Cadwalader attorneys asserted that recent SEC activities demonstrate an increased regulatory focus on the conduct of investment professionals in the wealth-management industry.

The SEC is prioritizing activities by investment advisers that directly impact retail investors, the attorneys said. Recently, the SEC Division of Enforcement resolved actions against financial institutions over issues that include:

  • steering clients to higher-cost products, such as mutual-fund share classes charging higher fees and commissions;
  • abuses in wrap-fee accounts;
  • investment-adviser recommendations to buy and hold highly volatile products like inverse exchange-traded funds;
  • suitability issues involving the sale of structured products to retail investors; and
  • abusive sales practices like churning and excessive trading.

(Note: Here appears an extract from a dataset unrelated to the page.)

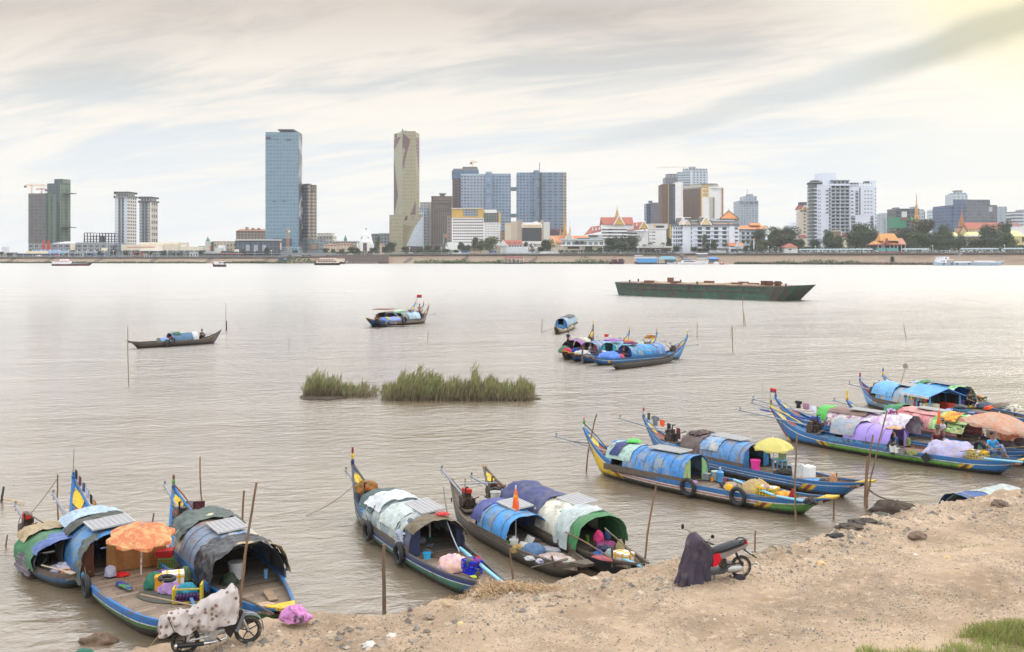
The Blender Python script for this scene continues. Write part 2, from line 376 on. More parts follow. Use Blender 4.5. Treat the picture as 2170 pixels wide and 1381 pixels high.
for px in cols:
 Y,Z=Yb(px),Zt(px);k=px-CX
 A.append([(k*(Y)/F,Y,-1.5),(k*(Y+4)/F,Y+4,.9),(k*(Y+14)/F,Y+14,Z-.9),(k*(Y+14)/F,Y+14,Z),(k*(Y+26)/F,Y+26,Z),(k*(Y+1600)/F,Y+1600,Z+.6)])
n=len(A)
emb.loft([[a[0],a[1],a[2]]for a in A],closed=False,caps=False)
struct('embankment',emb,conc)
deck.loft([[(a[3][0],a[3][1]-2.2,a[3][2]-.8),(a[3][0],a[3][1]-2.2,a[3][2]),a[4]]for a in A],closed=False,caps=False)
deck.loft([[(a[3][0],a[3][1]-2.2,a[3][2]-.8),(a[3][0],a[3][1]+.3,a[3][2]-.9)]for a in A],closed=False,caps=False)
struct('promenade',deck,Q(.42,.41,.40,sc=.2))
land.loft([[a[4],a[5],(a[5][0]*1.8,a[5][1]*1.8,a[5][2])]for a in A],closed=False,caps=False)
struct('city_ground',land,Q(.42,.40,.34,sc=.02))
for i,(px,dxp)in enumerate([(12,22),(92,24),(197,24),(318,14),(438,10),(556,14),(858,26),(978,18),(1124,24),(1466,-22),(1488,20)]):
 Y=Yb(px);Z=Zt(px);k=(px-CX);m_=MB()
 a=Vector((k*Y/F,Y+4-.25,.9+.25));b2=Vector(((k+dxp)*(Y+14)/F,Y+14-.25,Z-.9+.25));wd2=4.0
 m_.add([a+Vector((-wd2/2,0,0)),a+Vector((wd2/2,0,0)),b2+Vector((wd2/2,0,0)),b2+Vector((-wd2/2,0,0)),a+Vector((-wd2/2,.5,-.4)),a+Vector((wd2/2,.5,-.4)),b2+Vector((wd2/2,.5,-.4)),b2+Vector((-wd2/2,.5,-.4))],[(0,1,2,3),(0,4,5,1),(1,5,6,2),(2,6,7,3),(3,7,4,0)])
 side='left' if px<700 else 'middle' if px<1300 else 'right'
 names=['nearest the left edge of the photo','below the green netted towers','left of the white ferry boat bow','below the bare concrete frame','beyond the small white and red boat','left of the road bridge','between the gold tower and the two trees','left of the dark red landing raft','below the low white wall building','sloping left above the yachts','sloping right beyond the yachts']
 single('river_stairs',m_,Q(.38,.34,.30),'dark diagonal stair ramp in the far embankment, '+names[i],'stairs',group='stairs down the far embankment')
for s0,s1 in((-100,700),(700,1400),(1400,2350)):
 rl=thing('railing',['grey handrail along the far promenade before the low shops and malls','grey handrail along the far promenade before the hotels','grey handrail along the far promenade before the trees at right'][(s0>0)+(s0>1000)],'railing',(0,0,0),group='promenade railings')
 pts=[px for px in range(s0,s1+1,25)]
 r1=MB();r1.tube([((p-CX)*(Yb(p)+12)/F,Yb(p)+12,Zt(p)+1.1)for p in pts],.07,4);r1.tube([((p-CX)*(Yb(p)+12)/F,Yb(p)+12,Zt(p)+.55)for p in pts],.05,4)
 r1.bd('rail',Q(.62,.64,.66),rl)
 pm=None
 q_=np.linspace(s0,s1,60)
 for p in q_:
  if pm is None:
   pm=MB().tube([(0,0,0),(0,0,1.1)],.1,5).bd('rail_post',Q(.6,.62,.64),rl,loc=((p-CX)*(Yb(p)+12)/F,Yb(p)+12,Zt(p)))
  else:dup(pm,loc=((p-CX)*(Yb(p)+12)/F,Yb(p)+12,Zt(p)),parent=rl)
for i,(a_,c_,h_)in enumerate(((700,790,2.6),(860,960,2.8),(1185,1300,2.5),(1300,1430,2.6),(1560,1660,3.0),(1695,1790,3.6),(1790,1858,3.6),(1918,2030,4.2),(2030,2180,4.2))):
 hd_=MB();Rh=random.Random(i)
 for px in np.arange(a_,c_,1.6):
  Y=Yb(px)+24;hd_.m;k0=len(hd_.v);cx_,cz_=PX(px,Y),Zt(px)+h_*.5
  for _ in range(16):
   p_=Vector((cx_+Rh.uniform(-.7,.7),Y+Rh.uniform(-1,1),cz_+Rh.uniform(-.5,.62)*h_));u_=Vector((Rh.gauss(0,1),Rh.gauss(0,1),Rh.gauss(0,1))).normalized();v_=u_.cross(Vector((Rh.gauss(0,1),Rh.gauss(0,1),Rh.gauss(0,1)))).normalized();s_=Rh.uniform(.35,.7)
   hd_.add([p_+u_*s_,p_+v_*s_*.7,p_-u_*s_,p_-v_*s_*.7],[(0,1,2,3)],Rh.randrange(2))
 single('hedge',hd_,[M((.04,.065,.03),tr=.2),M((.065,.085,.035),tr=.2)],'leafy hedge along the promenade, '+['beside the quay wall','under the olive trees right of the gold podium','before the modernist villa','below the grove of the spired hotel','before the big clump of trees','under the round balcony tower','left of the tiered pavilion','right of the tiered pavilion','below the yellow roofed hall'][i],'hedge',group='hedges along the promenade')
HZD=.00012
hm=bpy.data.materials.new('haze');hm.use_nodes=True;t=NT(hm.node_tree);t.n.clear();pv=t.new('ShaderNodeVolumePrincipled');pv.inputs['Color'].default_value=(.95,.975,1,1);pv.inputs['Density'].default_value=HZD;pv.inputs['Anisotropy'].default_value=.0
ho=t.new('ShaderNodeOutputMaterial');t.l.new(pv.outputs[0],ho.inputs['Volume'])
o=MB().box(-4700,4700,-320,4700,-5,160).bd('haze',hm);tag(o,'pale haze in the air over the river and the city','haze',kind='stuff')
def leaf_cloud(mb,c,r,n,sz,R,flat=.75):
 for _ in range(n):
  while True:
   d=Vector((R.uniform(-1,1),R.uniform(-1,1),R.uniform(-1,1)))
   if .25<d.length<1:break
  d=d*(1-.35*R.random()**2*0);p=Vector(c)+Vector((d.x*r[0],d.y*r[1],d.z*r[2]))
  a=Vector((R.gauss(0,1),R.gauss(0,1),R.gauss(0,.7))).normalized();bb=a.cross(Vector((R.gauss(0,1),R.gauss(0,1),R.gauss(0,1)))).normalized()
  s=sz*R.uniform(.6,1.3);k=len(mb.v)
  mb.v+=[tuple(p+a*s),tuple(p+bb*s*.6),tuple(p-a*s),tuple(p-bb*s*.6)];mb.f.append((k,k+1,k+2,k+3));mb.m.append(R.choice((0,0,1,1,2)))
def leafm(a):return[M(a,rough=.6,var=.3,sc=.5,tr=.25),M(tuple(v*.62 for v in a),rough=.6,var=.3,sc=.5,tr=.2),M((a[0]*1.5,a[1]*1.35,a[2]*1.2),rough=.6,var=.3,sc=.5,tr=.3)]
GREEN=leafm((.07,.105,.04));DKG=leafm((.055,.082,.038));LTG=leafm((.10,.14,.045));OLIV=leafm((.085,.095,.045));BRN=leafm((.12,.085,.06));GRASSG=leafm((.06,.12,.03))
R=random.Random(5)
scr=MB()
for a,b_,h_ in[(-20,60,1.2),(60,230,1.0),(230,330,1.4),(330,435,1.2),(470,600,1.6),(880,960,3.6),(940,1010,3.0),(1010,1060,2.0),(1050,1110,3.6),(1110,1280,1.2),(590,670,5),(1265,1300,3.2),(1220,1262,5.2),(1640,1700,2.6),(1700,1790,3.4),(1780,1840,2.6),(1560,1660,1.4),(530,570,1.8),(1560,1600,1.3)]:
 for px in np.arange(a,b_,2.2):
  hh=h_*R.uniform(.5,1.1)*(.5+.5*math.sin(pi*(px-a)/(b_-a)+.2));Y=Yb(px)-R.uniform(-3.5,1.5)
  leaf_cloud(scr,(PX(px,Y),Y,.2+hh*.5),(2.2,1.8,hh*.6+.4),14,.65,R)
tag(scr.bd('riverside_scrub',GRASSG),'green scrub and weeds along the foot of the far embankment','scrub',kind='stuff')
rb=MB()
for _ in range(900):
 px=R.uniform(1555,1990);Y=Yb(px)+R.uniform(-1.5,3.5);s=R.uniform(.3,.9)
 rb.blob((PX(px,Y),Y,R.uniform(0,1.6)),(s*1.3,s,s*.7),R.randint(0,999),.25,6,4)
tag(rb.bd('rubble',Q(.40,.36,.32,sc=.3)),'grey brown rubble at the foot of the far embankment','rubble',kind='stuff')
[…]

Further, the attorneys highlighted SEC initiatives focused on conduct affecting retail investors, including (i) forming the Retail Strategy Task Force and (ii) launching the Share Class Selection Disclosure Initiative.

The attorneys stated that the SEC is also focusing on financial institutions' sales practices in areas not related to retail investors, such as misrepresentations in the sale of complex products, and cross-trading activities in a number of asset classes that improperly provide an advantage to one client over another.

The memorandum was authored by Matthew Lefkowitz, Kendra Wharton, Lex Urban, Dorothy Mehta, Todd Blanche, Kyle DeYoung and Jason Halper.


Despite some predictions to the contrary, this activity shows that the SEC continues to focus on financial institutions under its current leadership, particularly in the wealth-management area. Given the heightened focus on adviser conduct impacting retail consumers – particularly on conflicts of interest relating to higher-cost investments and sales practices in general – wealth-management firms should carefully review their policies and practices to ensure they adequately instruct advisory personnel to disclose any conflicts of interest and incentivize them to recommend the best deal for their clients, and revisit any training program for advisory personnel. Firms within the SEC's heightened focus should consider developing action plans or taking further preemptive actions, such as performing an independent risk assessment and conducting robust mandatory training programs if they believe they may have potential issues, to better prepare for a possible enforcement inquiry from the SEC or another regulator having authority over the transaction.